Fıkıh usulü İslami kural ve kanunların teorik çalışmalar kısmını oluşturur. Bu kapsamda bir konu ile ilgili kaynakların neler olduğu veya olabileceği ile ilgili görüşlerin ortaya konması, değerlendirilmesi, ayet ve hadislerin konu ile ilgili açık bir hüküm ifade edip etmediğinin tartışılması, ayet ve hadislerin bağlam, kapsam, istisna, mutlakiyet vb. açılarından değerlendirilmesi, birbiri ile çelişen kaynakların uyumlulaştırılması veya hangisinin tercih edileceği gibi konularla ilgilenir.
Fıkhın 4 asli kaynağı vardır: Kur'an, Hadis, İcma, Kıyas. Bunların dışında fer'i denilen kaynakları vardır ki onlardan bazıları şunlardır: istihsân, istislah, İstishâb, örf, Şeriatü men kablena, Mesalih-i mürsele Seddi zerai. Osmanlı İmparatorluğu'nda uygulandıktan ve bu imparatorluk dağıldıktan sonra oluşan İslam dinine mensup ülkelerde uygulanmaktadır.
İslam Hukuk Usulü (Yöntemi) ana kaynakalar (Kuran ve Sünnet) dışında özetle şu şekilde kullanılır:
1. İcma: Görüşleri toplamak, görüş birliğine varmak.
2. Kıyas: Benzer örnekleri karşılaştırma yoluyla sonuç çıkarma. Sorunu çözerken ona çok benzeyen önceki örnek olaylardan yararlanılır (Örnekseme).
Uygulamada İslam dünyasında özellikle ibadetler konusunda duruma özel birçok ifade genelleştirilerek yaygınlık ve devamlılık kazanmıştır. Bu durumun Kurban ibadeti ve hicap uygulaması gibi örnekleri bulunmaktadır. Bir başka örnek ise fıkıh tanımlarına göre açık ve tartışmasız olması gereken farz ve haram gibi kavramların içeriğinin mezheplere göre farklılıklar göstermesidir.

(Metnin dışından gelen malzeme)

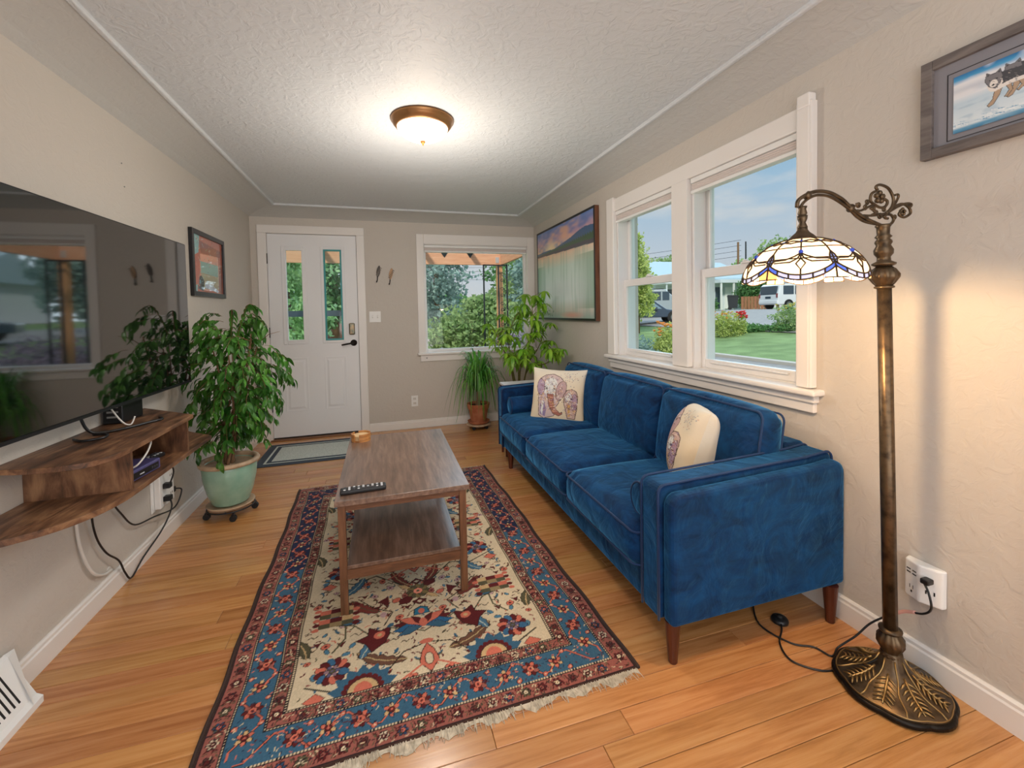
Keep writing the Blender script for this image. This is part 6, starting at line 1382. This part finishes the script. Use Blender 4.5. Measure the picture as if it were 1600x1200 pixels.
def car(name, label, o, ang, L__, Wd, Ht, m, suv=True):
    t = thing(name, tuple(o), label, 'car'); Mx = Matrix.Translation(o) @ Matrix.Rotation(ang, 4, 'Z')    # +x is the nose
    h = L__/2; w = Wd/2; b0 = .35; sh_ = Ht*.55
    if suv: P = [(-h, b0), (-h, sh_), (-h+.18, Ht-.12), (-h+.35, Ht), (h-2.1, Ht), (h-1.35, sh_+.05), (h-.2, sh_-.08), (h, sh_-.3), (h, b0)]
    else: P = [(-h, b0), (-h, sh_-.05), (-h+.7, sh_+.02), (-h+1.3, Ht), (h-2.2, Ht), (h-1.3, sh_), (h-.2, sh_-.15), (h, sh_-.3), (h, b0)]
    MB().prism(P, -w, w, 1, Mx).build('body', M[m], t, bev=.06, seg=3)
    if suv:
        MB().box(-h-.01, -h+.14, -w+.17, w-.17, sh_+.06, Ht-.16, Mx).build('rear_window', M['dglass'], t, bev=.02)
        for a, e in ((-h+.42, -h+1.25), (-h+1.35, -h+2.2), (-h+2.3, h-1.85)):
            for sg in (-1, 1): MB().box(a, e, sg*w-.012, sg*w+.012, sh_+.05, Ht-.16, Mx).build('side_window', M['dglass'], t, bev=.01)
        MB().box(-h-.05, -h+.1, -w+.04, w-.04, .42, .66, Mx).build('bumper', M[m], t, bev=.03)
        MB().box(-h-.02, -h+.0, -.26, .26, .80, .95, Mx).build('number_plate', M['dglass'], t)
        for sg in (-1, 1): MB().box(-h-.02, -h+.12, sg*(w-.10)-.07, sg*(w-.10)+.07, .85, 1.15, Mx).build('tail_light', mat('tail_light', '8c4648', .3), t)
        for sg in (-1, 1): MB().box(-h+.5, h-2.2, sg*(w-.14)-.02, sg*(w-.14)+.02, Ht, Ht+.05, Mx).build('roof_rail', M['black'], t)
    else:
        for sg in (-1, 1): MB().prism([(-h+.9, sh_+.02), (-h+1.38, Ht-.08), (h-2.25, Ht-.08), (h-1.55, sh_+.02)], sg*w-.012, sg*w+.012, 1, Mx).build('side_window', M['dglass2'], t)
        MB().box(h-.03, h+.02, -.3, .3, .5, .65, Mx).build('number_plate', M['white'], t)
        for sg in (-1, 1): MB().box(-.1, .1, sg*w-.005, sg*w+.02, sh_-.16, sh_-.13, Mx).build('handle', M['chrome'], t)
        for sg in (-1, 1): MB().box(h-2.0, h-1.8, sg*(w+.08)-.08, sg*(w+.08)+.08, sh_-.02, sh_+.12, Mx).build('mirror', M[m], t, bev=.02)
    for a in (-h+.85, h-.9):
        for sg in (-1, 1):
            q = MB().tube([(a, sg*w-.12 if sg > 0 else sg*w-.03, .36), (a, sg*w+.03 if sg > 0 else sg*w+.12, .36)], .36, 20, M=Mx).build('wheel', M['rubber'], t)
            MB().tube([(a, sg*(w+.02), .36), (a, sg*(w+.045), .36)], .2, 14, M=Mx).build('hubcap', M['chrome'], q)
    return t
M['cwhite'] = mat('white_car_paint', 'e3e6ea', .25, coat=.5); M['cdark'] = mat('dark_blue_car_paint', '39485c', .25, coat=.5); M['cgrey'] = mat('silver_car_paint', '9aa3aa', .3, coat=.5); M['dglass2'] = mat('car_side_glass', '7c95a8', .1)
car('car', 'white boxy four-wheel-drive car parked across the street under the stained-glass shade', Vector((30.4, 24.45, gz(29))), math.radians(-8), 4.6, 1.9, 1.85, 'cwhite')
car('car', 'dark blue car parked at the kerb outside the far unit of the side window', Vector((15.6, 21.2, gz(15.6)+.03)), math.radians(-25), 4.3, 1.8, 1.45, 'cdark', False)
car('car', 'silver car partly hidden behind the window mullion, beyond the dark blue car', Vector((20.3, 26.5, gz(20.3)+.03)), math.radians(-30), 4.6, 1.9, 1.8, 'cgrey')
bn = thing('trash_bin', (26.86, 26.76, 1.0), 'dark grey wheeled trash bin at the kerb before the white porch', 'trash bin')
MB().prism([(0, 0)]*0+[(-.28, .12), (.28, .12), (.36, 1.0), (-.36, 1.0)], -.3, .3, 1, Matrix.Translation((26.86, 26.76, 1.03)) @ Matrix.Rotation(math.radians(-40), 4, 'Z')).build('body', M['iron'], bn)
MB().prism([(-.40, 1.0), (.40, 1.0), (.36, 1.08), (-.34, 1.14)], -.34, .34, 1, Matrix.Translation((26.86, 26.76, 1.03)) @ Matrix.Rotation(math.radians(-40), 4, 'Z')).build('lid', M['iron'], bn)
for sg in (-1, 1): MB().tube([(-.2, sg*.26, .12), (-.2, sg*.32, .12)], .12, 12, M=Matrix.Translation((26.86, 26.76, 1.03)) @ Matrix.Rotation(math.radians(-40), 4, 'Z')).build('wheel', M['rubber'], bn)
bn2 = thing('dark_trailer', (29.4, 22.2, 1.0), 'low dark grey utility trailer standing beside the white car', 'trailer')
MT_ = Matrix.Translation((28.9, 22.3, 1.03)) @ Matrix.Rotation(math.radians(-8), 4, 'Z'); MB().box(-.9, 1.0, -.9, -.1, .40, 1.15, MT_).build('box', M['iron'], bn2, bev=.05)
for a in (-.5, .6): MB().tube([(a, -.95, .28), (a, -.80, .28)], .28, 14, M=MT_).build('wheel', M['rubber'], bn2)
pl_ = thing('utility_pole', (37, 36.6, 1.0), 'thin grey utility pole against the sky above the white house', 'utility pole')
MB().tube([(37, 36.6, 1), (37, 36.6, 8.0)], [.13, .10], 8).build('pole', M['bark'], pl_); MB().tube([(37.5, 36.1, 1), (37.5, 36.1, 8.0)], [.09, .07], 8).build('riser_pipe', M['iron'], pl_)
for k in range(4):
    o = MB().tube([(5+t_*(37.2-5), 66-t_*(66-36.4), 8.2-.55*k-1.2*math.sin(PI*t_)) for t_ in np.linspace(0, 1, 14)], .018, 4).build('wire', M['iron'], pl_)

İslamiyetin ilk devirlerinde islam dini ile ilgili bütün çalışma ve tartışmalar fıkıh disiplini altında yapılmaktaydı. Daha sonra fıkıh, Hicri 1. asırda (Miladi 7.- 8. yüzyıllar) sadece ameli yani eylemsel konulara has kılınan, İslam hukuku olarak ayrı bir ilim haline geldi. Fıkhın metodolojisi anlamına gelen Fıkıh Usûlü müctehidin (yani dinde hüküm verebilecek şahsın) şer'î hükümleri tafsili (açıklayıcı) delillerinden çıkarmasına yarayan kurallar bütünüdür. Fıkıh usûlü açısından elimize ulaşan ilk eser hicri 2. yüzyılda İmam Şafii'nin Er-Risale fil-Usul adlı eseridir.